Your copy should hold exactly the lines from the one containing "Write the bpy" to the one containing "from mathutils import Vector, Matrix", inclusive, with no pictures.

Rows from a 3D scene dataset:
=-=-=-=-=

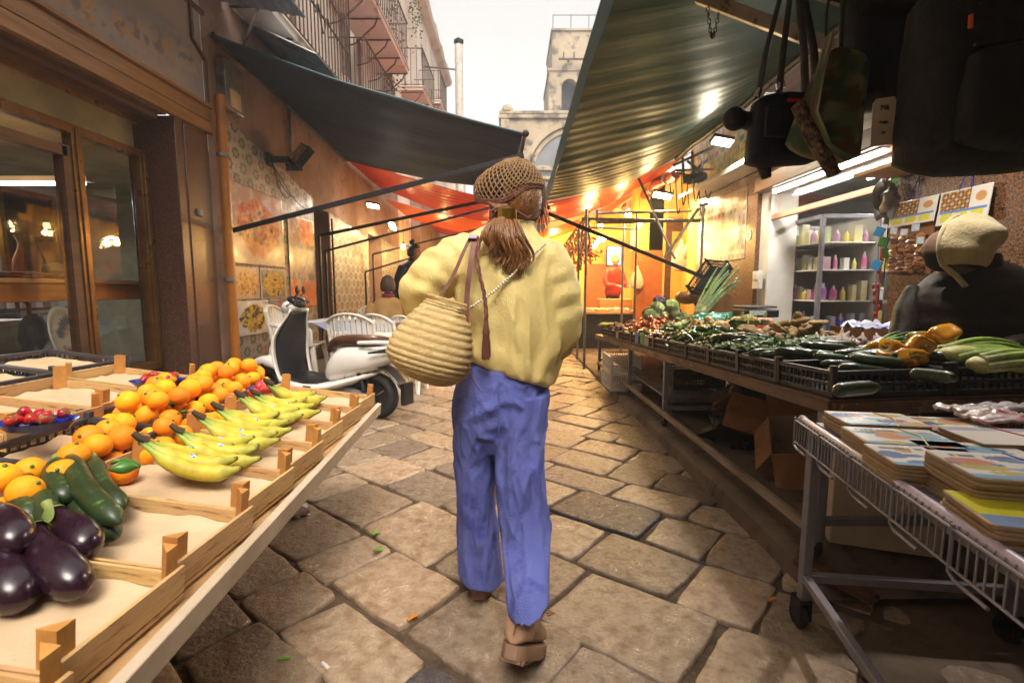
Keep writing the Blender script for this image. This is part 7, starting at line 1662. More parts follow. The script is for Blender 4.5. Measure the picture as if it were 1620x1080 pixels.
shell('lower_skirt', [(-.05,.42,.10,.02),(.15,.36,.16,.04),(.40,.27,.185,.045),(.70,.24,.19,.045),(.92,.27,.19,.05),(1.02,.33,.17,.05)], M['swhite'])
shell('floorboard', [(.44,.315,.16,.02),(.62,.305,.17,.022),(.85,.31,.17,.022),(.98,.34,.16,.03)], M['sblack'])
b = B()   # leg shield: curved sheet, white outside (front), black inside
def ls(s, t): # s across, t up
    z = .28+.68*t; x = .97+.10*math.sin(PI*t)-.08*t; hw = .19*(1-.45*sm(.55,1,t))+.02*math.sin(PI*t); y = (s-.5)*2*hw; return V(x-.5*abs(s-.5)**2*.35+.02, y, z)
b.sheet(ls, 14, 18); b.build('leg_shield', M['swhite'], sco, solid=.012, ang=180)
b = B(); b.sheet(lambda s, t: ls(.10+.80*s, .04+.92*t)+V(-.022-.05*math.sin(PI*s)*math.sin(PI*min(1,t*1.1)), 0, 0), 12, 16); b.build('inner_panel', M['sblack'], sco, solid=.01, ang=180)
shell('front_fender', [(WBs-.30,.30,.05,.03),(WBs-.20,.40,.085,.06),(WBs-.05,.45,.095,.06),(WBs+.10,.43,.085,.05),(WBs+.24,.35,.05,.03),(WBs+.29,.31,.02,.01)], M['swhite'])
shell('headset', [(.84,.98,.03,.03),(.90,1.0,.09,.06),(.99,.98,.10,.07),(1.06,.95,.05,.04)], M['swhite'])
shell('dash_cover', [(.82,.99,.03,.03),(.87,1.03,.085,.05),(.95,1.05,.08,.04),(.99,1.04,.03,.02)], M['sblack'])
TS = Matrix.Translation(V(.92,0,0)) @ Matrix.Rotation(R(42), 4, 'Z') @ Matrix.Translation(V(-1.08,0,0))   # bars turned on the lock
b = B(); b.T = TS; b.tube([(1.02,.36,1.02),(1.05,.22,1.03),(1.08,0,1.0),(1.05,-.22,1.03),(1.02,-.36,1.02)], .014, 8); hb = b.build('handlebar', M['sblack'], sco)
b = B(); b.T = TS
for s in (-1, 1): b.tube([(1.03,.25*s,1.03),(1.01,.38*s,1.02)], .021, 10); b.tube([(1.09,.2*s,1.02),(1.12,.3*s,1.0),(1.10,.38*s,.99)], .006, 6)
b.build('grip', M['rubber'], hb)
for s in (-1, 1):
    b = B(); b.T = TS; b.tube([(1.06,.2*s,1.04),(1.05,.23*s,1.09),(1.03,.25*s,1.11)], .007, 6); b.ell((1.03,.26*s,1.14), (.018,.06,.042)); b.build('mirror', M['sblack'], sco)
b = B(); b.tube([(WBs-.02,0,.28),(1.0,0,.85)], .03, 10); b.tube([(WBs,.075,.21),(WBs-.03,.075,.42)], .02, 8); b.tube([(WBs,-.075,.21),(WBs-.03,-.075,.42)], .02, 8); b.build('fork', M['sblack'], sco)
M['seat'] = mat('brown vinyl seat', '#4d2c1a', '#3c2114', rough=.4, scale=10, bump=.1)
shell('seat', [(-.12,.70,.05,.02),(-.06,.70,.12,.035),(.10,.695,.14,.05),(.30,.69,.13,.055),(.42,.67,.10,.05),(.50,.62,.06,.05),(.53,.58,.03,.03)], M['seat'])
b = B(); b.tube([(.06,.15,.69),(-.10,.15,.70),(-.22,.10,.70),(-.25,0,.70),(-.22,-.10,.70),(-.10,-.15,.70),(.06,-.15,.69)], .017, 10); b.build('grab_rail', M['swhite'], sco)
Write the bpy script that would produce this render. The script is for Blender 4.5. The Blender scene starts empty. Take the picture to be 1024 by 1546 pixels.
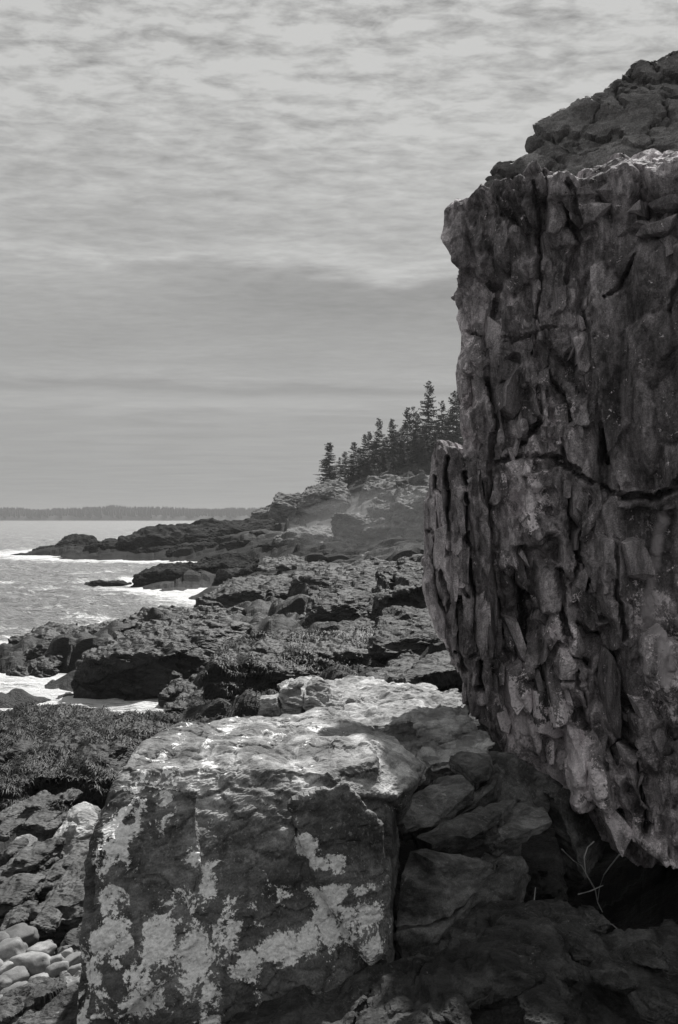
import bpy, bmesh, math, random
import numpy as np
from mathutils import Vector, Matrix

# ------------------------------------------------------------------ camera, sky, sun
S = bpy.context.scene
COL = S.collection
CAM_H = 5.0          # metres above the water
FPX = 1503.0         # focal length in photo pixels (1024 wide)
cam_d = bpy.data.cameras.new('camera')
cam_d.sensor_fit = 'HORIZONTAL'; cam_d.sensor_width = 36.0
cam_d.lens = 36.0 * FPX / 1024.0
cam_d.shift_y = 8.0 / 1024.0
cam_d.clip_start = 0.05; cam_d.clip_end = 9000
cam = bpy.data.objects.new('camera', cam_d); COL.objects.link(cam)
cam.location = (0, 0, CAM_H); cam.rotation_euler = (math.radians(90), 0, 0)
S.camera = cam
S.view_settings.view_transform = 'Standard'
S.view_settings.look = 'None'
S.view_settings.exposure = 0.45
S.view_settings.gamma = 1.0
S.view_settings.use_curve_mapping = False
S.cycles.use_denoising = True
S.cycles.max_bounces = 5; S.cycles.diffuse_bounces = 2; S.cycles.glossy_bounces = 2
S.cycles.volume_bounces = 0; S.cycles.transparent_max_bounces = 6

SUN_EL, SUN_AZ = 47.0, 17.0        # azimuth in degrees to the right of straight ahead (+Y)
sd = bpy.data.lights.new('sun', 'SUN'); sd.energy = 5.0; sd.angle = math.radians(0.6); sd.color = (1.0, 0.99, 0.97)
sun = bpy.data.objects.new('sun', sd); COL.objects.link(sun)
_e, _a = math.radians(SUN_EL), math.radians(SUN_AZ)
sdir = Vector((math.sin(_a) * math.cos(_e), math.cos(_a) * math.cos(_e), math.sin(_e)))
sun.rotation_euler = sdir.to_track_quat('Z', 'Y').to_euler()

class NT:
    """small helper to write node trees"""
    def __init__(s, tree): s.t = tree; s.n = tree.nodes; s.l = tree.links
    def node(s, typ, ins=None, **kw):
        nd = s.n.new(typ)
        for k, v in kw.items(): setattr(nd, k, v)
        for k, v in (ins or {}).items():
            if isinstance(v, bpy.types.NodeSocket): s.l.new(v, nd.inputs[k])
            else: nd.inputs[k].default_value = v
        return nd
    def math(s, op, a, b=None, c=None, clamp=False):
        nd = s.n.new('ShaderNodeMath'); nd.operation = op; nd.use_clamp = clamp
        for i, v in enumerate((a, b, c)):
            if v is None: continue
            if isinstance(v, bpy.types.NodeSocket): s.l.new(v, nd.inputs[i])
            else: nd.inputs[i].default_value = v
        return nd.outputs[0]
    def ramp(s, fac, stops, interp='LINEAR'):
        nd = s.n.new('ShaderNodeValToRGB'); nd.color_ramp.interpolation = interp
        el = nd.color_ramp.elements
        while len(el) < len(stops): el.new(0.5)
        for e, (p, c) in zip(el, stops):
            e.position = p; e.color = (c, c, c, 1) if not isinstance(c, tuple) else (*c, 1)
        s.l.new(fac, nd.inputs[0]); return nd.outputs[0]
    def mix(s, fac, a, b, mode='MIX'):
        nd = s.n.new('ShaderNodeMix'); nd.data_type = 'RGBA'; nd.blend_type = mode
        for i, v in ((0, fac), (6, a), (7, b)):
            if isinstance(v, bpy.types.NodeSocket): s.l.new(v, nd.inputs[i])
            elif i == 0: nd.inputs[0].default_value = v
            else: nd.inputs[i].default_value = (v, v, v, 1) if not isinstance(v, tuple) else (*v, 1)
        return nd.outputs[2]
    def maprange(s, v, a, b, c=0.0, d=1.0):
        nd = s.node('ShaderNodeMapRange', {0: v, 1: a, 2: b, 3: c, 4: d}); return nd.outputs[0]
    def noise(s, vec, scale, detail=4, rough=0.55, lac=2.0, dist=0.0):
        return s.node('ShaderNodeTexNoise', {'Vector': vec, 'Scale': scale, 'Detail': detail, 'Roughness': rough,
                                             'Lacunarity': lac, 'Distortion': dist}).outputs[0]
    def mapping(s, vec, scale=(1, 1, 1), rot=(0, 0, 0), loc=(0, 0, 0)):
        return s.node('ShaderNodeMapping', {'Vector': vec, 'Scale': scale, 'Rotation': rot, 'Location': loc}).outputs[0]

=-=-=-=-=

COMPLETE OUTPUT:
Write the bpy script that would produce this render. The script is for Blender 4.5. The Blender scene starts empty. Take the picture to be 1024 by 1546 pixels.
import bpy, bmesh, math, random
import numpy as np
from mathutils import Vector, Matrix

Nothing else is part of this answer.